Using approach #2 (delimited expression) you should select two appropriate expressions:

  • EDE: [^:/]\/

  • SDE: http:

Usage:

$ sed 's/\([^:/]\/\).*/\1/g; s/\(\(http:.*\)*.\)*/\1/' <<< 'http://www.suepearson.co.uk/product/174/71/3816/'

Output:

http://www.suepearson.co.uk/

Note: this will not work with identical delimiters.


Neither basic nor extended Posix/GNU regex recognizes the non-greedy quantifier; you need a later regex. Fortunately, Perl regex for this context is pretty easy to get:

perl -pe 's|(http://.*?/).*|\1|'

In this specific case, you can get the job done without using a non-greedy regex.

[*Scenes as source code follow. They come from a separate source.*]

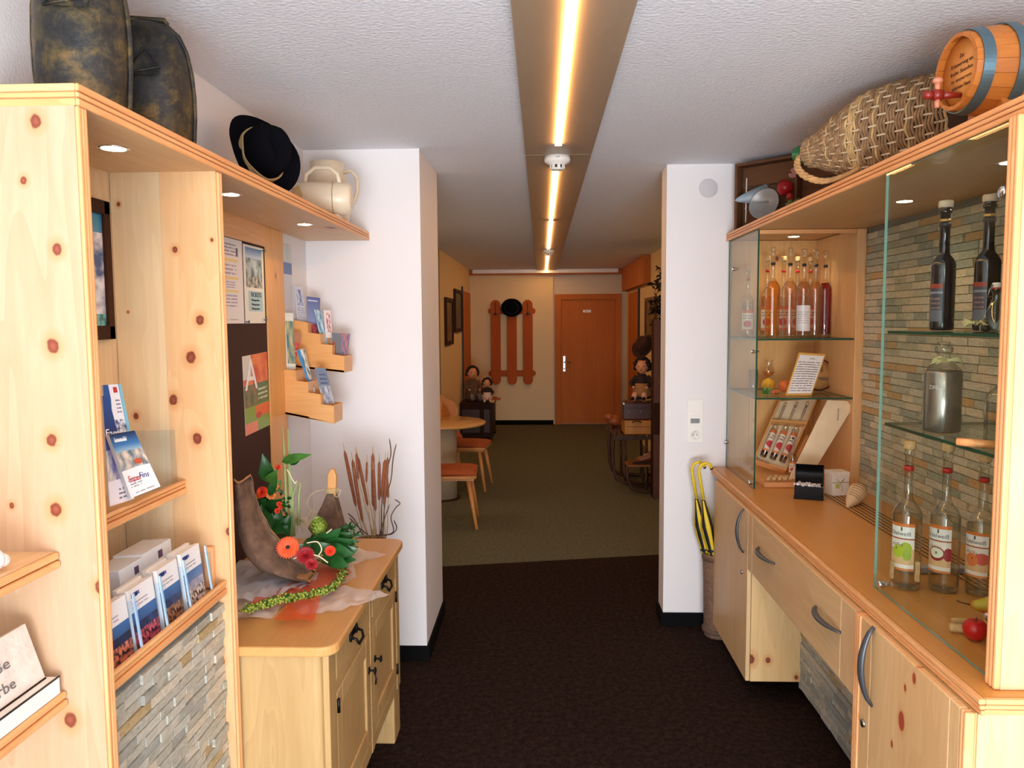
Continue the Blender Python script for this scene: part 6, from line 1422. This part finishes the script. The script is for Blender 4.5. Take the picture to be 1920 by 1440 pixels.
th_.part('hat_band', MB().lathe([(.107, .012), (.109, .012), (.109, .030), (.107, .030)], hb, 28, Rh, sq=.86), flat('grey_cord', (110, 106, 110), .8))
# pictures
def picture(lab, wall_x, s_, y0, y1, z0, z1, pm, fr=.05, fm=DARKW):
    t = Thing('framed_picture', lab, 'framed picture', (wall_x, (y0+y1)/2, z0))
    xa, xb_ = wall_x, wall_x+s_*.03
    for a, b, c_, d_ in ((y0, y0+fr, z0, z1), (y1-fr, y1, z0, z1), (y0+fr, y1-fr, z0, z0+fr), (y0+fr, y1-fr, z1-fr, z1)):
        t.part('frame_bar', MB().box(xa, xb_, a, b, c_, d_), fm, bev=.004)
    t.part('painting', MB().box(xa, xa+s_*.012, y0+fr, y1-fr, z0+fr, z1-fr), pm); return t
PA1 = flat('old_painting', (112, 88, 46), .5, var=.5, scale=7); PA2 = flat('old_painting_grey', (96, 90, 78), .5, var=.4, scale=6)
picture('dark framed old painting on the left wall, the nearer and lower one', -1.1585, 1, 9.32, 10.06, 1.405, 1.985, PA1)
picture('dark framed grey picture on the left wall, the farther and higher one', -1.1585, 1, 10.32, 11.24, 1.55, 2.125, PA2)
picture('brown framed painting with a pale inner edge on the right corridor wall', 1.3785, -1, 9.45, 10.35, 1.47, 1.98, PA1, fm=flat('brown_frame', (96, 62, 30), .5))
# chest
chs = Thing('dark_chest', 'dark wooden chest cupboard with carved panels below the dolls by the left wall', 'cabinet', (-.92, 11.3, 0))
chs.part('carcass', MB().box(-1.15, -.70, 10.93, 11.75, .06, .52), DARKW)
chs.part('top_board', MB().box(-1.155, -.672, 10.90, 11.78, .521, .548), DARKW, bev=.004)
for x0, x1 in ((-1.13, -.87), (-.82, -.73)): chs.part('raised_panel', MB().box(x0, x1, 10.915, 10.93, .12, .46), flat('chest_panel', (58, 34, 20), .5), bev=.006)
for x in (-1.13, -.72):
    for y in (10.95, 11.73): chs.part('foot', MB().ell((x, y, .03), (.03, .03, .03), 10, 6), DARKW)
# dolls
SKIN = flat('doll_skin', (226, 160, 118), .5); 
def doll(lab, loc, rot, s, hair, dress, sleeve, leg, shoe, apron=None, old=False, big_hair=1.0):
    t = Thing('doll', lab, 'doll', loc, rot)
    b = MB().lathe([(0, .0), (.075, .0), (.080, .03), (.070, .09), (.055, .14), (.045, .18), (.030, .205), (0, .21)], (0, 0, 0), 18)
    for s_ in (-1, 1): b.tube([(s_*.045, 0, .185), (s_*.085, -.03, .13), (s_*.06, -.075, .10)], [.024, .021, .016], 8)
    o = t.part('body', MBs(b, s), dress, world=False); r = o.modifiers.new('join', 'REMESH'); r.mode = 'VOXEL'; r.voxel_size = .007*s; r.use_smooth_shade = True
    h = MB().ell((0, -.005, .265), (.050, .050, .058), 16, 12).ell((0, -.056, .258), (.008, .008, .008), 8, 6).cyl((0, 0, .19), (0, 0, .24), .018, n=10)
    for s_ in (-1, 1): h.ell((s_*.050, 0, .262), (.007, .010, .013), 8, 6)
    hd_ = t.part('head', MBs(h, s), SKIN, world=False)
    e = MB()
    for s_ in (-1, 1): e.ell((s_*.019, -.048, .270), (.006, .004, .007), 8, 6)
    t.part('eyes', MBs(e, s), BLACK, parent=hd_, world=False); t.part('mouth', MBs(MB().ell((0, -.050, .238), (.011, .003, .004), 8, 6), s), REDP, parent=hd_, world=False)
    hr = MB(); rn = random.Random(5)
    for k in range(40):
        a = rn.uniform(0, 6.28); e_ = rn.uniform(.1, 1.4) if k % 2 else rn.uniform(-.5, .6); x, y = math.cos(a)*math.cos(e_), math.sin(a)*math.cos(e_)
        if y < -.45 and e_ < .75: continue
        hr.ell((x*.052*big_hair, y*.052*big_hair+.005, .268+math.sin(e_)*.056*big_hair), (.020,)*3, 7, 5)
    t.part('hair', MBs(hr, s), hair, parent=hd_, world=False)
    hn = MB()
    for s_ in (-1, 1): hn.ell((s_*.055, -.085, .098), (.014, .014, .012), 8, 6)
    t.part('hands', MBs(hn, s), SKIN, world=False)
    for s_ in (-1, 1):
        t.part('leg', MBs(MB().tube([(s_*.032, -.05, .035), (s_*.04, -.12, .040), (s_*.045, -.165, .0 if loc[2] < .8 else -.0)], [.026, .023, .018], 10), s), leg, world=False)
        t.part('shoe', MBs(MB().ell((s_*.046, -.185, .016), (.018, .030, .016), 10, 7), s), shoe, world=False)
    if apron: t.part('apron', MBs(MB().lathe([(.072, .02), (.083, .03), (.074, .09), (.060, .13)], (0, -.006, 0), 18), s), apron, world=False)
    return t
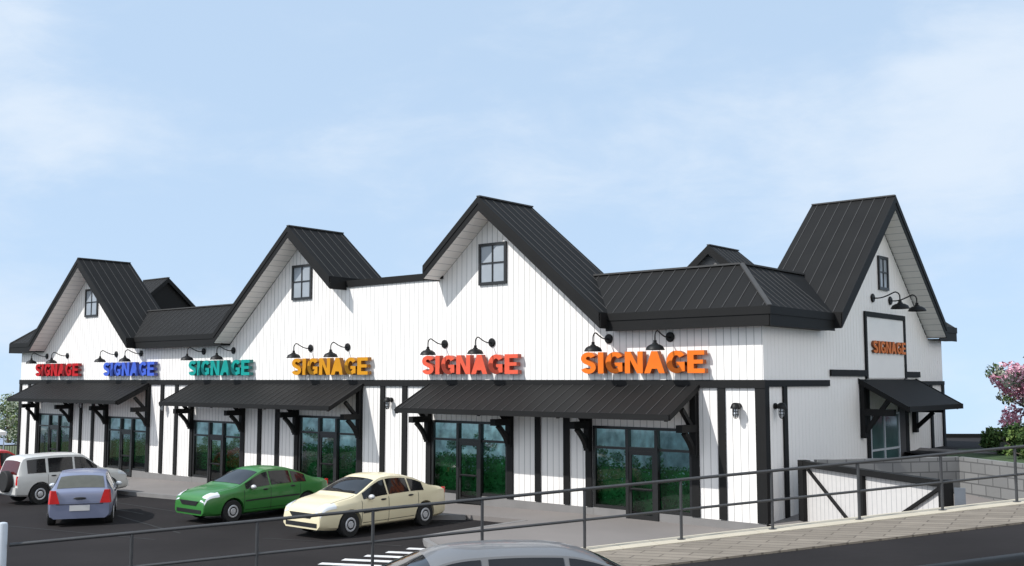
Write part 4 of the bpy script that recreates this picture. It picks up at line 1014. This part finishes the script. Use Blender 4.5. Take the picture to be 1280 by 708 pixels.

Try this non-greedy regex [^/]* instead of .*?:

sed 's|\(http://[^/]*/\).*|\1|g'

With sed, I usually implement non-greedy search by searching for anything except the separator until the separator :

echo "http://www.suon.co.uk/product/1/7/3/" | sed -n 's;\(http://[^/]*\)/.*;\1;p'

Output:

http://www.suon.co.uk

this is:

  • don't output -n
  • search, match pattern, replace and print s/<pattern>/<replace>/p
  • use ; search command separator instead of / to make it easier to type so s;<pattern>;<replace>;p
  • remember match between brackets \( ... \), later accessible with \1,\2...
  • match http://
  • followed by anything in brackets [], [ab/] would mean either a or b or /
  • first ^ in [] means not, so followed by anything but the thing in the []
  • so [^/] means anything except / character
  • * is to repeat previous group so [^/]* means characters except /.
  • so far sed -n 's;\(http://[^/]*\) means search and remember http://followed by any characters except / and remember what you've found
  • we want to search untill the end of domain so stop on the next / so add another / at the end: sed -n 's;\(http://[^/]*\)/' but we want to match the rest of the line after the domain so add .*
  • now the match remembered in group 1 (\1) is the domain so replace matched line with stuff saved in group \1 and print: sed -n 's;\(http://[^/]*\)/.*;\1;p'

If you want to include backslash after the domain as well, then add one more backslash in the group to remember:

echo "http://www.suon.co.uk/product/1/7/3/" | sed -n 's;\(http://[^/]*/\).*;\1;p'

output:

http://www.suon.co.uk/